The new office and multifamily developments will feed more than 1.3 million square feet of existing and planned retail in Wynwood.

“People want to live where they work and they want to play where they work,” said Albert Garcia, vice chairman of the Wynwood Business Improvement District, a special taxing authority created five years ago by the property owners. “They want to experience the full day and the full nightlife in the same neighborhood.”

From the 1950s to the early ‘90s, the 50-block industrial corridor was Miami’s garment district. But market forces eventually moved those jobs overseas, leaving Wynwood a mostly crime-ridden area with graffiti sprayed across the abandoned warehouses, Garcia said.

In the early 2000s, art galleries moved into the neighborhood and street art and murals started drawing crowds.

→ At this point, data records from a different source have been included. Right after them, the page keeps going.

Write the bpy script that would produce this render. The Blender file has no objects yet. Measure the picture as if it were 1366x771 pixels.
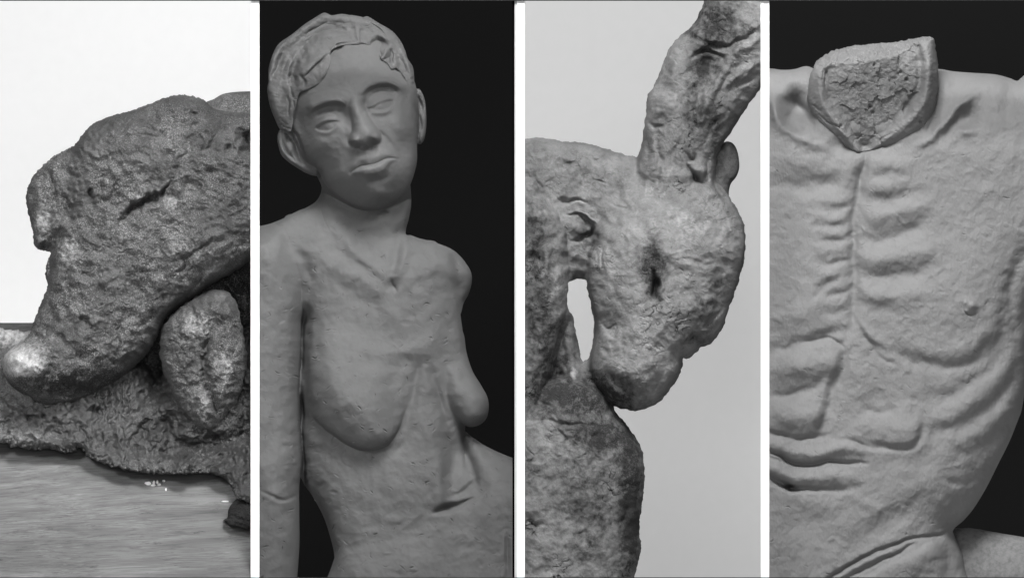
import bpy, math, numpy as np
# ------------------------------------------------------------------ camera, world, lights
scn = bpy.context.scene
COL = scn.collection
CAM_D = 40.0
cam_d = bpy.data.cameras.new('camera'); cam = bpy.data.objects.new('camera', cam_d); COL.objects.link(cam)
cam.location = (0, -CAM_D, 0); cam.rotation_euler = (math.radians(90), 0, 0)
cam_d.sensor_width = 36; cam_d.lens = 36*(CAM_D-0.17)/1.366; cam_d.clip_start = 1; cam_d.clip_end = 200
scn.camera = cam
w = bpy.data.worlds.new('World'); scn.world = w; w.use_nodes = True
w.node_tree.nodes['Background'].inputs[0].default_value = (1, 1, 1, 1)
w.node_tree.nodes['Background'].inputs[1].default_value = 0.13
scn.view_settings.view_transform = 'Standard'; scn.view_settings.look = 'None'
scn.view_settings.exposure = 0; scn.view_settings.gamma = 1
scn.render.resolution_x = 1024; scn.render.resolution_y = 577

def area(name, loc, target, size, sizey, power, spread=180):
    l = bpy.data.lights.new(name, 'AREA'); l.shape = 'RECTANGLE'; l.size = size; l.size_y = sizey
    l.energy = power; l.spread = math.radians(spread)
    o = bpy.data.objects.new(name, l); COL.objects.link(o); o.location = loc
    d = np.array(target, float)-np.array(loc, float)
    from mathutils import Vector
    o.rotation_euler = Vector(d).to_track_quat('-Z', 'Y').to_euler()
    return o
# one big soft studio light overhead, and gridded soft boxes aimed at single bays
area('softbox', (0.15, -1.9, 2.3), (0, 0, 0), 1.0, 0.7, 160)
area('grid_softbox_woman', (1.3, -2.0, 1.9), (-.17, 0, .05), .5, .5, .9, 22)
area('grid_softbox_torso', (-0.45, -1.9, 2.2), (.52, 0, 0), .6, .6, .5, 26)
area('grid_softbox_animal', (-1.5, -2.4, 1.0), (-.54, 0, -.05), .5, .5, 1.5, 24)
# low soft fill in front so the frame and the pale backdrops read white
area('fill_softbox', (-0.3, -5.0, 0.3), (0, 0, 0), 1.2, 1.0, 52)

# ------------------------------------------------------------------ helpers
def X(u): return (u-683.0)/1000
def Z(v): return (385.5-v)/1000

def tag(o, label=None, cat=None, group=None, kind=None):
    if label: o['label'] = label
    if cat: o['category'] = cat
    if group: o['group'] = group
    if kind: o['kind'] = kind
    return o

def empty(name, loc):
    o = bpy.data.objects.new(name, None); COL.objects.link(o); o.location = loc; o.empty_display_size = .05
    return o

def link(name, me, mat, parent=None, smooth=True):
    o = bpy.data.objects.new(name, me); COL.objects.link(o)
    if mat: me.materials.append(mat)
    if parent:
        o.parent = parent; o.location = -parent.location
    if smooth: me.polygons.foreach_set('use_smooth', [True]*len(me.polygons))
    return o

def box(name, x0, x1, y0, y1, z0, z1, mat, parent=None, bev=0.0008):
    import bmesh
    bm = bmesh.new(); bmesh.ops.create_cube(bm, size=1)
    for v in bm.verts:
        v.co.x = x0 if v.co.x < 0 else x1; v.co.y = y0 if v.co.y < 0 else y1; v.co.z = z0 if v.co.z < 0 else z1
    if bev: bmesh.ops.bevel(bm, geom=bm.edges[:], offset=bev, segments=2, affect='EDGES', profile=.6)
    me = bpy.data.meshes.new(name); bm.to_mesh(me); bm.free()
    return link(name, me, mat, parent, False)

# ---- curves ----
def spline(P, n=6, closed=False):
    P = np.array(P, float)
    if len(P) < 3: 
        t = np.linspace(0, 1, n*2)[:, None]; return P[0]*(1-t)+P[-1]*t
    out = []
    N = len(P)
    for i in range(N if closed else N-1):
        if closed: p0, p1, p2, p3 = P[i-1], P[i], P[(i+1) % N], P[(i+2) % N]
        else: p0, p1, p2, p3 = P[max(i-1, 0)], P[i], P[i+1], P[min(i+2, N-1)]
        t = np.linspace(0, 1, n, endpoint=False)[:, None]
        out.append(.5*((2*p1)+(-p0+p2)*t+(2*p0-5*p1+4*p2-p3)*t*t+(-p0+3*p1-3*p2+p3)*t**3))
    if not closed: out.append(P[-1:])
    return np.concatenate(out)

def bilin(A, fu, fv):
    h, w_ = A.shape
    fu = np.clip(fu, 0, w_-1.001); fv = np.clip(fv, 0, h-1.001)
    iu = fu.astype(np.int32); iv = fv.astype(np.int32); a = (fu-iu).astype(np.float32); b = (fv-iv).astype(np.float32)
    return (A[iv, iu]*(1-a)+A[iv, iu+1]*a)*(1-b)+(A[iv+1, iu]*(1-a)+A[iv+1, iu+1]*a)*b

def blur(A, s):
    if s <= 0: return A
    r = int(math.ceil(3*s)); k = np.exp(-.5*(np.arange(-r, r+1)/s)**2); k /= k.sum(); k = k.astype(np.float32)
    B = np.pad(A, ((r, r), (0, 0)), 'edge'); C = sum(k[i]*B[i:i+A.shape[0]] for i in range(2*r+1))
    B = np.pad(C, ((0, 0), (r, r)), 'edge'); return sum(k[i]*B[:, i:i+A.shape[1]] for i in range(2*r+1))

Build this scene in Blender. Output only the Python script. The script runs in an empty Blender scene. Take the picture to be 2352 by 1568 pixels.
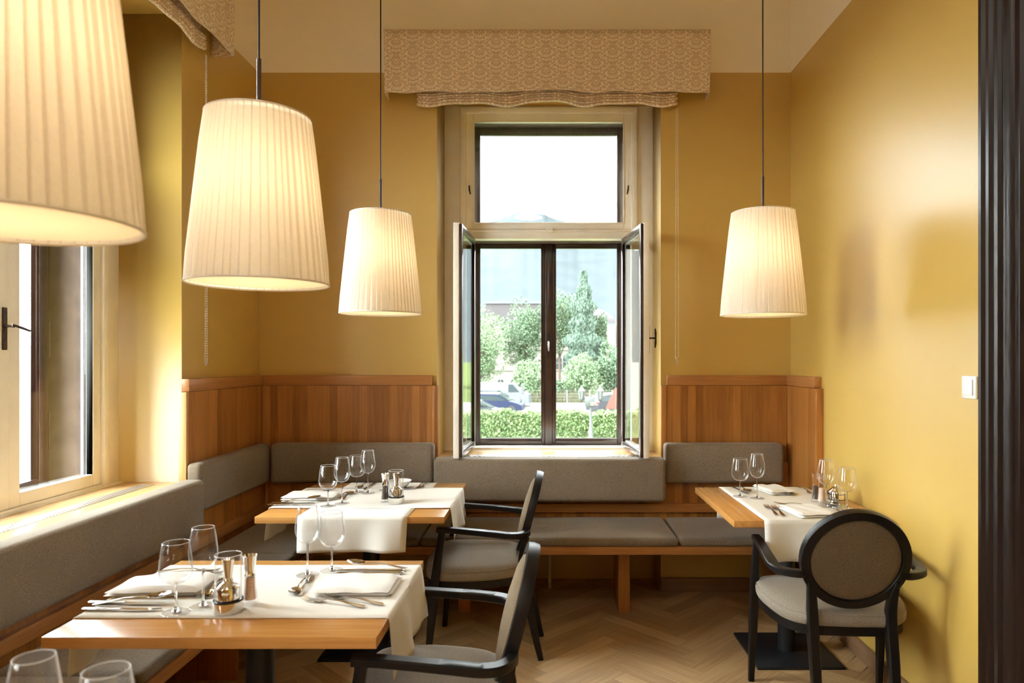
import bpy, bmesh, math, random
from mathutils import Vector, Matrix
random.seed(7)
scene = bpy.context.scene
COL = scene.collection
PI = math.pi

# ------------------------------------------------------------------ camera, sky, exposure
F = 1568.0                      # focal length in picture widths of 2352 (24 mm on a 36 mm frame)
CX, CY = 1255.0, 828.0          # vanishing point of the room's depth lines
EYE = 1.40
cam = bpy.data.cameras.new('camera')
cam.lens = 24.0; cam.sensor_width = 36.0
cam.shift_x = -(CX - 1176) / 2352; cam.shift_y = (CY - 784) / 2352
cam.clip_start = 0.05; cam.clip_end = 20000
cam.dof.use_dof = True; cam.dof.focus_distance = 3.4; cam.dof.aperture_fstop = 3.8
co = bpy.data.objects.new('camera', cam); COL.objects.link(co)
co.location = (0, 0, EYE); co.rotation_euler = (PI / 2, 0, 0)
scene.camera = co
scene.view_settings.view_transform = 'Standard'
scene.view_settings.look = 'None'
scene.view_settings.gamma = 1
scene.view_settings.use_curve_mapping = False
scene.view_settings.exposure = 1.93
SKY = 3.3
w = bpy.data.worlds.new('sky'); scene.world = w; w.use_nodes = True
bgn = w.node_tree.nodes['Background']
bgn.inputs[0].default_value = (0.93, 0.985, 1.0, 1); # overcast sky, with brightness added up on the left to light the room
_nt = w.node_tree
_tc = _nt.nodes.new('ShaderNodeTexCoord'); _dp = _nt.nodes.new('ShaderNodeVectorMath'); _dp.operation = 'DOT_PRODUCT'
_dp.inputs[1].default_value = (-.80, -.25, .545); _nt.links.new(_tc.outputs['Generated'], _dp.inputs[0])
_mr = _nt.nodes.new('ShaderNodeMapRange'); _mr.interpolation_type = 'SMOOTHSTEP'
_mr.inputs['From Min'].default_value = .1; _mr.inputs['From Max'].default_value = 1.0
_mr.inputs['To Min'].default_value = SKY; _mr.inputs['To Max'].default_value = SKY * 3.5
_nt.links.new(_dp.outputs['Value'], _mr.inputs['Value']); _nt.links.new(_mr.outputs[0], bgn.inputs[1])
try:
    scene.cycles.max_bounces = 14; scene.cycles.diffuse_bounces = 7; scene.cycles.glossy_bounces = 6
    scene.cycles.transmission_bounces = 12; scene.cycles.transparent_max_bounces = 40
    scene.cycles.caustics_reflective = False; scene.cycles.caustics_refractive = False
    scene.cycles.sample_clamp_indirect = 12.0
except Exception: pass
LAMP_W = .76                   # bulb power in each pendant
FILL_W = 4.2  # power of each added fill lamp behind the camera
LAMP_C = (1.0, 0.77, 0.53)

# room numbers (metres; x right, y into the picture, z up)
XL, XR, YB, YF, ZC = -1.747, 1.484, 4.15, -2.6, 3.86
ZPAINT = 3.15
WC = 0.015                      # centre of the end window
LC = 2.59                       # centre of the left window
HW = 0.68; ZS, ZT = 0.80, 3.06  # half width, bottom, top of the window openings
TH = 0.61                       # outer wall thickness
TZ = 0.725                      # table top height
def T(px, py, z=TZ):            # point of the table plane under a spot of the photo
    d = (EYE - z) * F / (py - CY)
    return Vector(((px - CX) * d / F, d, z))

# ------------------------------------------------------------------ materials
def new_mat(name):
    m = bpy.data.materials.new(name); m.use_nodes = True
    nt = m.node_tree
    return m, nt, nt.nodes['Principled BSDF']
def N(nt, typ, **kw):
    n = nt.nodes.new(typ)
    for k, v in kw.items(): setattr(n, k, v)
    return n
def L(nt, a, b): nt.links.new(a, b)
def coords(nt, kind='Object', scale=(1, 1, 1), rot=(0, 0, 0)):
    tc = N(nt, 'ShaderNodeTexCoord'); mp = N(nt, 'ShaderNodeMapping')
    mp.inputs['Scale'].default_value = scale; mp.inputs['Rotation'].default_value = rot
    L(nt, tc.outputs[kind], mp.inputs['Vector']); return mp.outputs[0]
def noise(nt, vec, scale=5, detail=2, rough=.5, dist=0):
    n = N(nt, 'ShaderNodeTexNoise'); n.inputs['Scale'].default_value = scale
    n.inputs['Detail'].default_value = detail; n.inputs['Roughness'].default_value = rough
    n.inputs['Distortion'].default_value = dist
    if vec is not None: L(nt, vec, n.inputs['Vector'])
    return n.outputs['Fac']
def ramp(nt, fac, stops):
    r = N(nt, 'ShaderNodeValToRGB'); e = r.color_ramp.elements
    while len(e) < len(stops): e.new(0.5)
    for i, (p, c) in enumerate(stops):
        e[i].position = p; e[i].color = (*c, 1) if len(c) == 3 else c
    L(nt, fac, r.inputs['Fac']); return r.outputs['Color']
def mth(nt, op, a, b=None, c=None):
    n = N(nt, 'ShaderNodeMath', operation=op)
    for i, v in enumerate((a, b, c)):
        if v is None: continue
        if isinstance(v, (int, float)): n.inputs[i].default_value = v
        else: L(nt, v, n.inputs[i])
    return n.outputs[0]
def mixc(nt, fac, a, b):
    n = N(nt, 'ShaderNodeMix', data_type='RGBA')
    if isinstance(fac, (int, float)): n.inputs[0].default_value = fac
    else: L(nt, fac, n.inputs[0])
    for i, v in ((6, a), (7, b)):
        if isinstance(v, tuple): n.inputs[i].default_value = (*v, 1)
        else: L(nt, v, n.inputs[i])
    return n.outputs[2]
def bump(nt, bsdf, h, strength=.2, dist=.002):
    b = N(nt, 'ShaderNodeBump'); b.inputs['Strength'].default_value = strength
    b.inputs['Distance'].default_value = dist
    L(nt, h, b.inputs['Height']); L(nt, b.outputs[0], bsdf.inputs['Normal'])
def plain(name, c, rough=.5, metal=0, spec=.5, var=.06, vscale=30, bmp=0, bscale=200, coat=0):
    m, nt, p = new_mat(name)
    v = coords(nt)
    f = noise(nt, v, vscale, 3)
    lo = tuple(max(0, x * (1 - var)) for x in c); hi = tuple(min(1, x * (1 + var)) for x in c)
    L(nt, ramp(nt, f, [(.35, lo), (.65, hi)]), p.inputs['Base Color'])
    p.inputs['Roughness'].default_value = rough; p.inputs['Metallic'].default_value = metal
    p.inputs['Specular IOR Level'].default_value = spec
    if coat: p.inputs['Coat Weight'].default_value = coat; p.inputs['Coat Roughness'].default_value = .15
    if bmp: bump(nt, p, noise(nt, v, bscale, 3), bmp, .002)
    return m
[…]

Restaurants and cafes soon followed, but the neighborhood lacked residential and office components, brokers say.

Tenants from the technology, advertising, media and information fields are seeking an alternative to the traditional downtown office market and will find it at Wynwood, said Stephen Rutchik, a broker for Colliers International.

Rutchik is handling leasing for Gateway at Wynwood, a 225,000-square-foot building at 2916 N. Miami Ave. that has not yet broken ground. Another project, Sterling Bay’s 545 Wyn, a 209,000-square-foot building at 537 NW 26th St., will be unveiled in late November.

Both projects are being built on speculation, without firm commitments from tenants.

“The minute they deliver, they will be extremely successful,” Rutchik said. “There’s so much pent-up demand.”

Some real estate observers are skeptical that Wynwood will become a viable office market serving law firms, professional service firms and corporate users.

But those types of tenants are bound to move to Wynwood eventually, said Kevin Gonzalez, a CBRE senior associate who oversees leasing at 545 Wyn.

Gonzalez said he has represented companies that strongly considered Wynwood and only passed on the neighborhood because there isn’t an established office market there already. Progressive firms view Wynwood as an asset in attracting young talent, Gonzalez added.

“There is a want from corporate users to be in Wynwood because of the cachet it brings,” he said.